La zone de Shekou, à Shenzhen, pendant les travaux de construction au début des années 1980...
et aujourd'hui
Selon les analystes, ce voyage du président à Shenzhen est une anticipation plastique et une illustration de ce qui sera discuté dans une dizaine de jours à Pékin lors de la cinquième session plénière du Parti, qui fixera les lignes générales du prochain plan économique quinquennal du pays, 2021-2025, période décisive pour la réussite, ou l'échec, du rêve de « rajeunissement national » promu par Xi. L'un des axes du plan sera le concept de « double circulation » : entre les deux moteurs du développement chinois, les exportations et la consommation intérieure, le second devra être renforcé, rendant le pays moins exposé aux turbulences internationales. Et pour la même raison, le deuxième axe du plan, il sera nécessaire de multiplier les efforts pour développer les technologies clés chez nous afin de maintenir la centralité de la Chine dans les chaînes de production mondiales et d'assurer son leadership dans les secteurs clés de demain. Cela signifie la recherche de l'autarcie dans les matières premières essentielles, industrielles et agricoles, mais surtout de nouveaux investissements milliardaires dans des secteurs tels que le cloud, l'intelligence artificielle, les télécommunications et les puces, vers lesquels des milliers d'entreprises chinoises se convertissent déjà, anticipant les riches stimulants de l'État qui viendront.

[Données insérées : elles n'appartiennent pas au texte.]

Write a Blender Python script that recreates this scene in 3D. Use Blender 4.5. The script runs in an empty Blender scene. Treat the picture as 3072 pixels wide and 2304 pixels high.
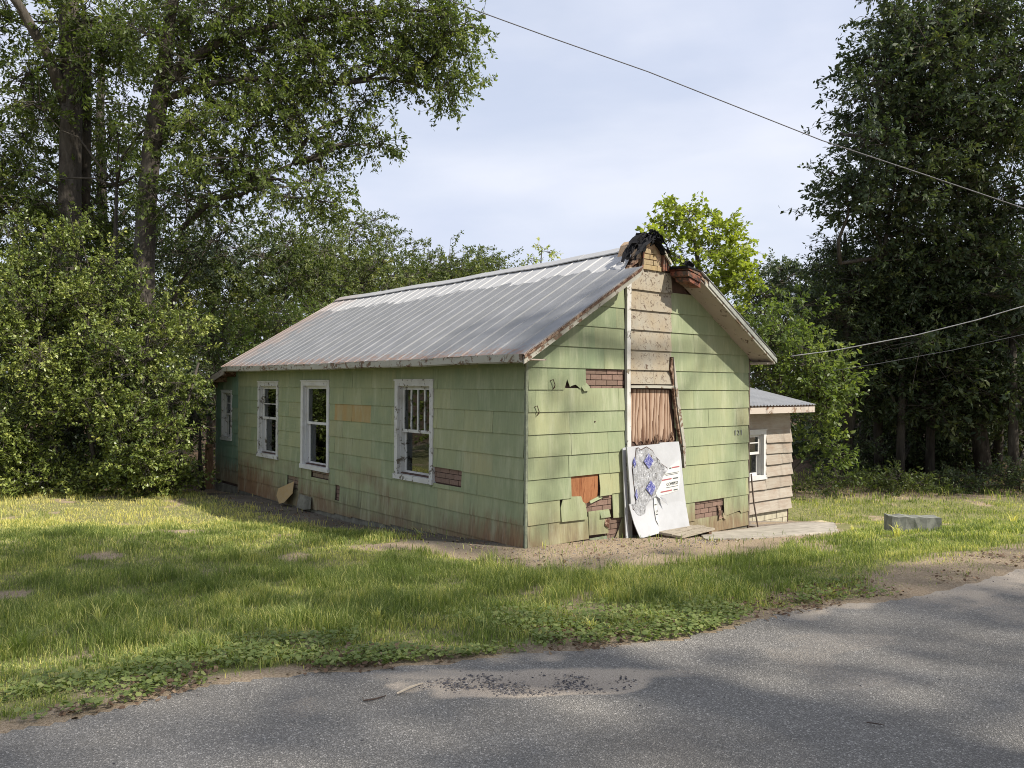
import bpy, bmesh, math, random
import numpy as np
from mathutils import Vector, Matrix
R = math.radians
random.seed(7); rng = np.random.default_rng(7)
sc = bpy.context.scene
COL = sc.collection

# ------------------------------------------------------------------ camera
F_PX, PITCH, ROLL, CAM_Z = 2346.4, 0.003256, 0.006173, 1.6
def cam_dir(u, v):
    c, s = math.cos(ROLL), math.sin(ROLL); u, v = c*u - s*v, s*u + c*v
    return np.array([u, 0, v])
def ray(u, w, v):
    c, s = math.cos(ROLL), math.sin(ROLL); u, v = c*u - s*v, s*u + c*v
    c, s = math.cos(PITCH), math.sin(PITCH)
    return Vector((u, c*w - s*v, s*w + c*v))
cam_d = bpy.data.cameras.new('camera'); cam = bpy.data.objects.new('camera', cam_d); COL.objects.link(cam)
rx, fw, up = ray(1, 0, 0), ray(0, 1, 0), ray(0, 0, 1)
M = Matrix((rx, up, -fw)).transposed().to_4x4(); M.translation = (0, 0, CAM_Z)
cam.matrix_world = M
cam_d.sensor_width = 36; cam_d.lens = F_PX/3072*36; cam_d.clip_end = 2000; cam_d.clip_start = .05
sc.camera = cam
def P(px, py, depth):
    "a place seen at photo pixel (px,py), depth metres in front of the camera"
    d = ray((px-1536)/F_PX, 1, -(py-1152)/F_PX)
    return np.array([d.x*depth/d.y, depth, CAM_Z + d.z*depth/d.y])

# ------------------------------------------------------------------ sky and sun
SUN_AZ = math.atan2(.90, -.436)      # from +Y towards +X
SUN_EL = R(43.5)
W = bpy.data.worlds.new('World'); sc.world = W; W.use_nodes = True
nt = W.node_tree; N = nt.nodes; Lk = nt.links
N.clear()
out = N.new('ShaderNodeOutputWorld'); bg = N.new('ShaderNodeBackground'); Lk.new(bg.outputs[0], out.inputs[0])
bg.inputs[1].default_value = .1
sky = N.new('ShaderNodeTexSky'); sky.sky_type = 'NISHITA'; sky.sun_disc = False
sky.sun_elevation = SUN_EL; sky.sun_rotation = SUN_AZ; sky.air_density = 1.2; sky.dust_density = 1.5; sky.ozone_density = 1.5
tc = N.new('ShaderNodeTexCoord'); mp = N.new('ShaderNodeMapping'); mp.inputs['Scale'].default_value = (1.0, 1.0, 2.6)
mp.inputs['Rotation'].default_value = (0, R(12), R(30)); mp.inputs['Location'].default_value = (.35, .1, .2)
Lk.new(tc.outputs['Generated'], mp.inputs[0])
nz = N.new('ShaderNodeTexNoise'); nz.inputs['Scale'].default_value = 1.9; nz.inputs['Detail'].default_value = 6; nz.inputs['Roughness'].default_value = .5; nz.inputs['Distortion'].default_value = .35
Lk.new(mp.outputs[0], nz.inputs[0])
cr = N.new('ShaderNodeValToRGB'); cr.color_ramp.elements[0].position = .36; cr.color_ramp.elements[1].position = .62
cr.color_ramp.elements[0].color = (.72, .72, .72, 1); cr.color_ramp.elements[1].color = (.97, .97, .97, 1)
Lk.new(nz.outputs[0], cr.inputs[0])
nz2 = N.new('ShaderNodeTexNoise'); nz2.inputs['Scale'].default_value = 3.0; nz2.inputs['Detail'].default_value = 5
mp2 = N.new('ShaderNodeMapping'); mp2.inputs['Scale'].default_value = (1, 1, 3.2); mp2.inputs['Location'].default_value = (3, 1, 0)
Lk.new(tc.outputs['Generated'], mp2.inputs[0]); Lk.new(mp2.outputs[0], nz2.inputs[0])
cr2 = N.new('ShaderNodeValToRGB'); cr2.color_ramp.elements[0].position = .35; cr2.color_ramp.elements[1].position = .65
cr2.color_ramp.elements[0].color = (4.75, 5.15, 6.25, 1); cr2.color_ramp.elements[1].color = (5.75, 6.0, 6.8, 1)
Lk.new(nz2.outputs[0], cr2.inputs[0])
mx = N.new('ShaderNodeMix'); mx.data_type = 'RGBA'
Lk.new(cr.outputs[0], mx.inputs[0]); Lk.new(sky.outputs[0], mx.inputs[6]); Lk.new(cr2.outputs[0], mx.inputs[7])
Lk.new(mx.outputs[2], bg.inputs[0])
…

C'est là qu'on retrouve le rôle de Shenzhen, à qui Xi, durant sa visite, a promis de nouveaux privilèges réglementaires, une mise à jour du statut économique spécial qui l'a rendue grande et riche au cours des 40 dernières années. La métropole aura droit à une utilisation plus libre des terrains, pour la construction de logements et d'usines, mais aussi à des politiques d'attraction des talents plus ouvertes. Shenzhen est le symbole de la capacité d'entreprendre et d'innover de la Chine, c'est un laboratoire de technologies et de leur application à la société, la Silicon Valley et Big Brother 2.0, l'alter ego urbain et géographique de Pékin dans le Sud profond, mais elle doit aller plus loin, en absorbant dans son développement (la zone de la Grande Baie) également Hong Kong et en réduisant ainsi le rôle de cette dernière. Elle doit devenir, selon Xi, « une zone pilote du socialisme aux caractéristiques chinoises, un exemple pour les villes d'un pays socialiste moderne ». Elle doit montrer que la Chine est forte, qu'elle peut résister aux boycotts usaméricains, qu'elle peut s'en sortir seule. La ville qui a ouvert la Chine au monde doit maintenant la protéger de ce monde.